— Brief —
Return each line holding the string "empty".

— Input data —
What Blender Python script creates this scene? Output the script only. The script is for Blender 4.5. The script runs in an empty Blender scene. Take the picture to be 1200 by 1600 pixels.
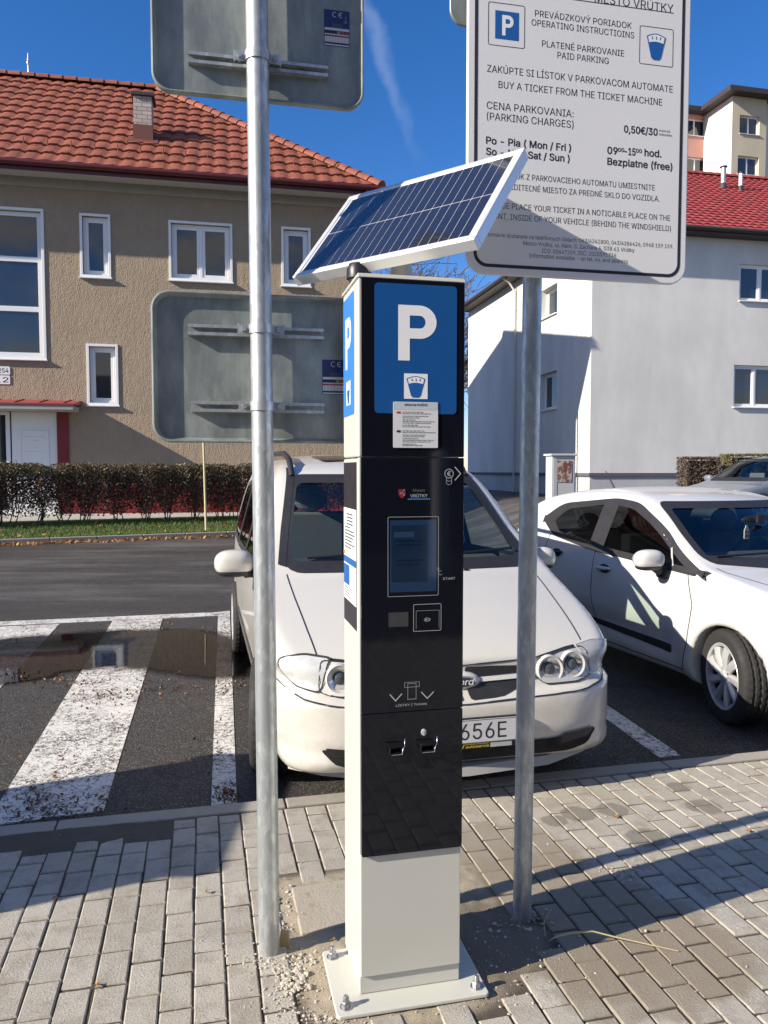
import bpy, bmesh, math, random
import numpy as np
from mathutils import Vector, Matrix
from mathutils.bvhtree import BVHTree
random.seed(7); RNG = np.random.default_rng(7)
R = math.radians
S = bpy.context.scene
COL = S.collection
# ------------------------------------------------------------------ camera
CAM_H = 1.55; FPX = 1200.0; PITCH = math.atan(65/1200.0)
cam = bpy.data.cameras.new('camera'); camo = bpy.data.objects.new('camera', cam); COL.objects.link(camo)
cam.sensor_fit = 'VERTICAL'; cam.sensor_height = 36.0; cam.lens = 27.0
cam.clip_start = 0.05; cam.clip_end = 2000
camo.location = (0, 0, CAM_H); camo.rotation_euler = (R(90) - PITCH, 0, 0)
S.camera = camo
# ------------------------------------------------------------------ light
SUN_EL = R(27); SUNV = Vector((-0.906*math.cos(SUN_EL), -0.423*math.cos(SUN_EL), math.sin(SUN_EL)))
w = bpy.data.worlds.new('World'); S.world = w; w.use_nodes = True
nt = w.node_tree; nt.nodes.clear()
sky = nt.nodes.new('ShaderNodeTexSky'); sky.sky_type = 'NISHITA'; sky.sun_disc = False
sky.sun_elevation = SUN_EL; sky.sun_rotation = math.atan2(-0.906, -0.423)
sky.air_density = 1.0; sky.dust_density = 0.1; sky.ozone_density = 3.5; sky.altitude = 400
tcw = nt.nodes.new('ShaderNodeTexCoord')
hsv = nt.nodes.new('ShaderNodeHueSaturation'); hsv.inputs['Saturation'].default_value = 1.28; hsv.inputs['Value'].default_value = 1.0
bg = nt.nodes.new('ShaderNodeBackground'); bg.inputs['Strength'].default_value = 0.092
wo = nt.nodes.new('ShaderNodeOutputWorld')
nt.links.new(sky.outputs[0], hsv.inputs['Color'])
tint = nt.nodes.new('ShaderNodeMix'); tint.data_type = 'RGBA'; tint.blend_type = 'MULTIPLY'; tint.inputs[0].default_value = 1; tint.inputs[7].default_value = (1.02, .92, 1.10, 1)
nt.links.new(hsv.outputs[0], tint.inputs[6])
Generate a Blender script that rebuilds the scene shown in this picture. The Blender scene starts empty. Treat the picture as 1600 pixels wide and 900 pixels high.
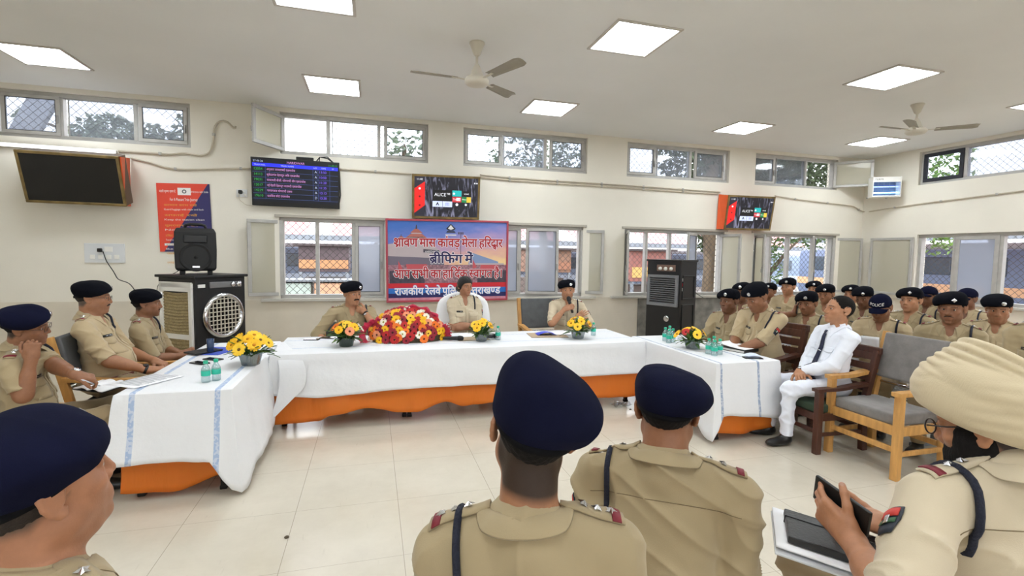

— Full answer —
What Blender Python script creates this scene? Output the script only. The script is for Blender 4.5. The script runs in an empty Blender scene. Take the picture to be 1200 by 1600 pixels.
Generate a Blender script that rebuilds the scene shown in this picture. The Blender scene starts empty. Treat the picture as 1600 pixels wide and 900 pixels high.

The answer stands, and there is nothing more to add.